Project

For centuries Pliny the Elder’s chapters on the history of art (34-36 and sections of Books 33 and 37) in the Naturalis Historia have been merely considered a list of excerpta: 3000 pieces of information derived from more than 70 Greek and Roman authors have been completely taken out of context in order to reconstruct lost sources, treatises, artists’ lives and works.

This project aims at overcoming the limitations of this approach, by providing an updated historical, philological and archaeological commentary of these books and making results available through the web. Thanks to a multidisciplinary methodological approach, Pliny’s books will be re-contextualized in a wider historical, literary, cultural frame and perspective, by emphasizing their role as a turning point in the reception and transmission of technical terminology and artistic canons between the Late Classical period and the modern era.
We wish to:

  1. explore the birth and the diffusion of anecdotes from which artistic personalities emerge;
  2. understand how artists became art canons and ethical models;
  3. investigate why Pliny chose some artistic canons and excluded some others;
  4. compare his choices with his predecessors’ and his contemporaries’ attitude;
  5. highlight Pliny’s influence on the construction of the artist’s image in the following centuries, especially in the Renaissance treatises.

Furthermore, the project aims at a critical analysis of technical words within their literary and historical context of quotation. Importantly, our investigation will not be confined to Pliny only, but his use of terminology will be compared with that in other sources: in treatises on rhetorical strategies, for instance, rhetorical styles and canons were defined through the comparison with art and artistic terminology.

For these reasons, the project will expand from Pliny in order to include, by comparison and difference, a wide range of sources, even those sometimes ignored and overlooked, such as papyri, Byzantine lexica, scholia. The aim is to understand the different reception of pieces of information by the authors who transmitted them and to pick out the filters through which they were reported.
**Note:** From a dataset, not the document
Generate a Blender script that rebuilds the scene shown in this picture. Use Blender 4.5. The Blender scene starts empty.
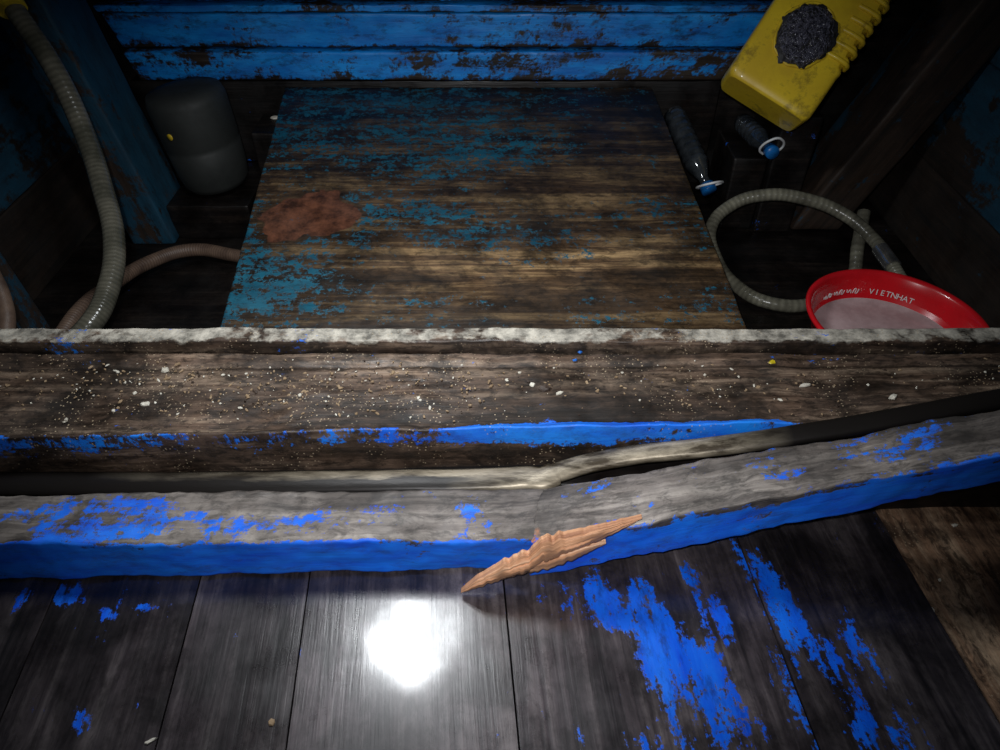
import bpy, bmesh, math, random
from mathutils import Vector, Matrix, noise
random.seed(7)
TH=math.radians(42.4); F=700.0; H=1.1
CT,ST=math.cos(TH),math.sin(TH)
# ---- survey helpers: sight-line intersections with real planes (metres) ----
def dirv(px,py):
    u=(px-500)/F; v=(375-py)/F
    return Vector((u, CT+v*ST, -ST+v*CT))
def at(px,py,t): return Vector((0,0,H))+dirv(px,py)*t
def onz(px,py,z):
    d=dirv(px,py); return Vector((0,0,H))+d*((z-H)/d.z)
def ony(px,py,y):
    d=dirv(px,py); return Vector((0,0,H))+d*(y/d.y)

sc=bpy.context.scene
def link(o,parent=None):
    sc.collection.objects.link(o)
    if parent: o.parent=parent
    return o
def empty(name):
    e=bpy.data.objects.new(name,None); e.empty_display_size=.05
    return link(e)
def setattrs(me,lc,pa=None,pt=None,tn=None):
    n=len(me.vertices); pa=pa or [0.0]*n; pt=pt or [0.0]*n; tn=tn or [1.0]*n
    me.attributes.new('lc','FLOAT_VECTOR','POINT'); 
    for nm in('paint','patch','tone'): me.attributes.new(nm,'FLOAT','POINT')
    me.attributes['lc'].data.foreach_set('vector',[x for v in lc for x in v])
    for nm,a in(('paint',pa),('patch',pt),('tone',tn)): me.attributes[nm].data.foreach_set('value',[float(x) for x in a])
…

We wish to underline that the novelty of the present project will stem from its combining, for the first time, different perspectives on Pliny’s chapters on the history of art: the analysis of Pliny’s books as a product of the Roman Imperial Age; the critical discussion of previous literary sources according to the latest developments in different disciplines; the drawing up of an updated catalogue of artists, which will consider, for the first time, the anecdotes on them also in the perspective of later reception, and a new, more complete glossary of technical lemmata, both in Greek and Latin. The diffusion of the results through a dedicated website with multiple-language translations and scientific discussions, will encourage the formation of a multidisciplinary network on Pliny and treatises on art.